Sanduklara konulmuş “mallar”, sabun, naftalin, oyalar, çeyizler ve bu çeyizler hangi hayallerle işlenmiş, süslenmişti?
Yatak odasının en kıymetli eşyasıydı sanduklar: Yatak örtüleri, mendiller, yastık kılıfları, kenarları dönülmüş çeşit çeşit yemeniler, örtüler…
Ceviz sandıklar, tatlı hatıralarla dolu sanduklar. İçi açıldığında sevinç ve hüzün barındıran o bildik rayiha kokan sanduklar.
**
Neleri saklardık ambarlarda, sanduklarda, şimdi neleri saklıyoruz, neleri saklayacağız?
Bu yerlerde saklanan yalnızca elle tutulan gözle görülen somut şeyler miydi? Hayır, aynı zamanda bir hayal, bir zihniyet, bir tutum, bir alışkanlıktı buralarda saklanmaya çalışılan.
Gönül ambarları, manevi ambarlarımız, analarımızın sabun, naftalin kokan ceviz “sanduk”ları; sevgi, merhamet ve muhabbet doluydu.
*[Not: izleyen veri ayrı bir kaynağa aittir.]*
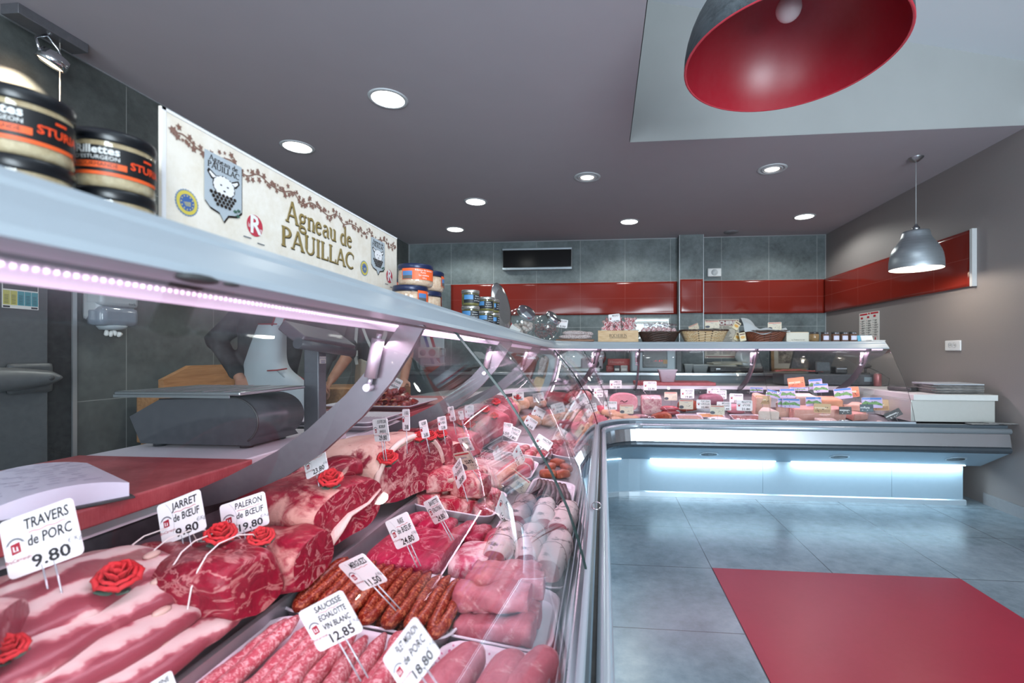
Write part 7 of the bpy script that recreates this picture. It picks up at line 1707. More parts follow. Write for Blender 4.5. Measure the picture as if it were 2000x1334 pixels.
# --- flat beef cuts behind the sausages
def low(name, label, x, y, L, W, Hh, mats, rz, seed, amp=0.10, cut=(-1, 1), dz=0.0, e=0.45, group=None, tilt=None, cat='meat', sq=0.7):
    o = lay(blob(L, W, Hh, seed, amp, e, 34, 20, cut, 0.0, None, 0.45, sq), name, label, cat, mats, lo(x, y, dz), D_(rz), group); o.rotation_euler = (0, 0, D_(rz)) if tilt is None else (D_(tilt[0]), D_(tilt[1]), D_(rz)); return o
low('flank_steak', 'broad flat red steak with a straight cut edge', -0.455, 1.105, 0.20, 0.22, 0.062, [M_FLAT, M_FLAT], 0, 111, 0.14, (-1, 0.86), 0.0, 0.38, None, None, 'meat', 0.45)
low('flank_steak', 'smaller flat steak half covered by white membrane', -0.315, 1.120, 0.095, 0.175, 0.058, [M_PALEBEEF, M_FLAT], 0, 113, 0.12, (-0.9, 0.9), 0.0, 0.34, None, None, 'meat', 0.42)
for k in range(7):
    low('bavette_strip', 'dark red fibrous strip of beef, %s along the row behind the flat steaks' % ORD[k], -0.53+0.047*k, 1.275-0.004*k, 0.12, 0.05, 0.05, [M_FLAT, M_FLAT], 78+4*(k % 3), 120+k, 0.16, (-1, 1), 0, 0.5, 'dark fibrous beef strips')
for k, (x, y, s, z, rz) in enumerate(((-0.555, 1.45, 0.075, 0.006, 10), (-0.50, 1.435, 0.07, 0.006, 60), (-0.44, 1.44, 0.075, 0.006, -20), (-0.385, 1.455, 0.065, 0.006, 35), (-0.545, 1.53, 0.09, 0.006, 75), (-0.47, 1.53, 0.085, 0.006, 15), (-0.395, 1.54, 0.085, 0.006, -40), (-0.52, 1.485, 0.11, 0.055, 20), (-0.43, 1.49, 0.105, 0.052, -12), (-0.46, 1.57, 0.10, 0.056, 50))):
    o = low('stewing_beef_chunk', ('chunk of beef in the near corner of the stew tray by the divider', 'small chunk of beef at the near edge of the stew tray', 'chunk of beef under the price card of the stew tray', 'chunk of beef at the near corner of the stew tray by the glass', 'chunk at the far corner of the stew tray by the divider', 'chunk in the far middle of the stew tray', 'chunk at the far corner of the stew tray by the glass', 'large fatty chunk on top of the stew tray, near the divider', 'large bony chunk on top of the stew tray, nearer the glass', 'chunk on top at the far end of the stew tray')[k], x, y, s*1.25, s, s*0.72, [M_CUBES, M_CUBES], rz, 130+k, 0.12, (-0.8, 0.8), z, 0.30, 'stewing beef chunks', None, 'meat', 0.5)
    if k in (7, 8): m = MB(); m.ball((0.02, -s*0.42, s*0.42), 0.014, 10, 8, (1.4, 0.6, 0.8)); m.build('bone_end', M_BONE, o)
low('veal_flank', 'broad pale folded piece of meat behind the stew tray', -0.46, 1.76, 0.26, 0.20, 0.10, [M_BELLYF, M_BELLYF], 10, 140, 0.16)
# --- white wrapped roasts
for k, (x, y, rz, l_) in enumerate(((-0.252, 1.19, 86, 'white wrapped roast nearest the flat steaks'), (-0.190, 1.205, 92, 'white wrapped roast in the middle of the near row'), (-0.122, 1.195, 84, 'large white wrapped roast nearest the glass, marked with dark herbs'),
                                    (-0.250, 1.44, 88, 'white wrapped roast in the second row by the green sausages'), (-0.186, 1.45, 95, 'white wrapped roast in the middle of the second row'), (-0.120, 1.44, 84, 'white wrapped roast of the second row, near the glass'))):
    o = low('wrapped_roast', l_, x, y, 0.225, 0.074, 0.080, [M_BARD, M_PORK], rz, 150+k, 0.10, (-0.88, 0.9), 0.006, 0.42, 'white wrapped roasts')
    loops(o, (-0.045, 0.05), 0.078, 0.083, plain('brown_string', '#6d4f4d', 0.6, var=0), 'string', 0.0008, k)
# --- pork fillets
for k, (x, y, z, L, l_) in enumerate(((-0.20, 0.862, 0.004, 0.17, 'pork fillet at the near edge of the white tray'), (-0.205, 0.912, 0.004, 0.19, 'pork fillet second in the bottom row of the white tray'), (-0.21, 0.962, 0.004, 0.19, 'pork fillet third in the bottom row of the white tray'),
                                      (-0.21, 1.010, 0.004, 0.18, 'pork fillet at the far edge of the white tray'), (-0.215, 0.90, 0.042, 0.17, 'pork fillet on top near the price card'), (-0.20, 0.955, 0.044, 0.185, 'pork fillet lying on top in the middle of the pile'), (-0.205, 1.0, 0.042, 0.17, 'pork fillet on top of the far edge of the pile'))):
    low('pork_fillet', l_, x, y, L, 0.060, 0.052, [M_PORK, M_VEAL], -4+3*(k % 3), 160+k, 0.22, (-0.9, 0.86), z, 0.28, 'pork fillets in the white tray', None, 'meat', 0.42)
for k, (x, y, rz, l_) in enumerate(((-0.24, 0.70, 74, 'filet mignon with a smooth pale skin on the dotted tray'), (-0.165, 0.70, 80, 'filet mignon in the middle of the dotted tray'), (-0.125, 0.725, 70, 'filet mignon nearest the glass on the dotted tray'))):
    low('filet_mignon', l_, x, y, 0.18, 0.062, 0.058, [M_PORK, M_VEAL], rz, 170+k, 0.08, (-1, 1), 0.006, 0.5, 'filet mignons on the dotted tray')
# --- further dishes towards the corner
dish('meat_tray', 'white tray of stuffed pink parcels in the middle of the counter', -0.56, -0.30, 1.86, 2.16, 0.022, M_TRAYW)
for k in range(8):
    x, y = -0.525+0.062*(k % 4), 1.93+0.11*(k//4); o = low('stuffed_parcel', 'round pink netted parcel, %s in the tray counting from the divider' % ORD[k], x, y, 0.075, 0.07, 0.062, [M_VEAL if k % 2 else M_PORK, M_VEAL], 40*k, 180+k, 0.07, (-1, 1), 0.006, 0.55, 'netted pink parcels')
    loops(o, (-0.018, 0.0, 0.018), 0.071, 0.063, M_STRING, 'netting', 0.0009)
dish('meat_tray', 'white tray of black puddings near the glass', -0.285, -0.115, 1.62, 1.92, 0.016, M_TRAYW)
for k in range(7):
    x = -0.265+0.021*k; z = ZL(OX(x))+0.018
    sausage([Vector((x+0.02*math.sin(f*3+k*0.3), 1.64+0.26*f, z+0.012*math.sin(f*PI))) for f in (0, 0.25, 0.5, 0.75, 1)], 0.0120, M_BLOOD, 'glossy black pudding, %s in its tray counting from the divider' % ORD[k], 'black puddings', 'black_pudding', 70+k)
dish('meat_tray', 'long white tray of chops behind the netted parcels', -0.57, -0.28, 2.22, 2.46, 0.03, M_TRAYW)
for k in range(5): low('lean_slice', 'dark red slice of meat, %s in the long tray' % ORD[k], -0.52+0.055*k, 2.34, 0.16, 0.05, 0.045, [M_CUBES, M_CUBES], 80, 190+k, 0.1, (-1, 1), 0.006, 0.5, 'dark red slices in the long tray')
dish('meat_tray', 'white tray of minced meat beside the glass of the corner', -0.27, -0.10, 2.36, 2.66, 0.02, M_TRAYW)
mn = MB(); rq = random.Random(4)
for k in range(120):
    x, y = rq.uniform(-0.08, 0.08), rq.uniform(-0.13, 0.13); z = 0.03+0.03*(1-(y/0.14)**2)
    a = rq.uniform(0, 6); mn.tube([Vector((x, y, z)), Vector((x+0.02*math.cos(a), y+0.02*math.sin(a), z+0.006)), Vector((x+0.035*math.cos(a+0.8), y+0.035*math.sin(a+0.8), z-0.004))], 0.0042, 6)
b = blob(0.27, 0.17, 0.06, 5, 0.05); b.xf(Matrix.Rotation(PI/2, 4, 'Z')); o = b.build('mince', M_PORK); tag(o, 'heap of pale minced meat in the tray by the corner glass', 'minced meat', kind='stuff'); o.location = lo(-0.185, 2.51, 0.008); mn.build('mince_strands', M_PORK, o)
for k, (x, y) in enumerate(((-0.24, 2.02), (-0.18, 2.05), (-0.24, 2.14), (-0.17, 2.17), (-0.22, 2.25))):
    low('spiced_kebab', ('orange spiced meat piece nearest the black puddings', 'orange spiced meat piece close to the glass', 'orange spiced meat piece in the middle', 'orange spiced meat piece second by the glass', 'orange spiced meat piece nearest the minced meat')[k], x, y, 0.075, 0.045, 0.038, [meatmat('orange_spiced', '#842f16', '#ad5029', '#c98a6a', 0.60, 24) if k == 0 else bpy.data.materials['orange_spiced']]*2, 40*k, 200+k, 0.12, (-1, 1), 0, 0.5, 'orange spiced meat pieces')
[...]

Hala daha çocukluğu sayıklayan içimizdeki ambarlar, “sanduk”lar: Bizi insani kılan, bu ambarlarda bu “sanduk”larda kıt olmayan tek şey ve bize analardan, “anaga”lardan yadigâr kalan: Gönlümüze yayılan, içimize sinen ambarların ambarlar dolusu muhabbet rayihasıydı.
Şimdi ne peynir ne yağ ne de turşu kokan ambarlar, ne sabun ne de naftalin kokan “sanduk”lar; hüzün, çokça hüzün kokmaktadır.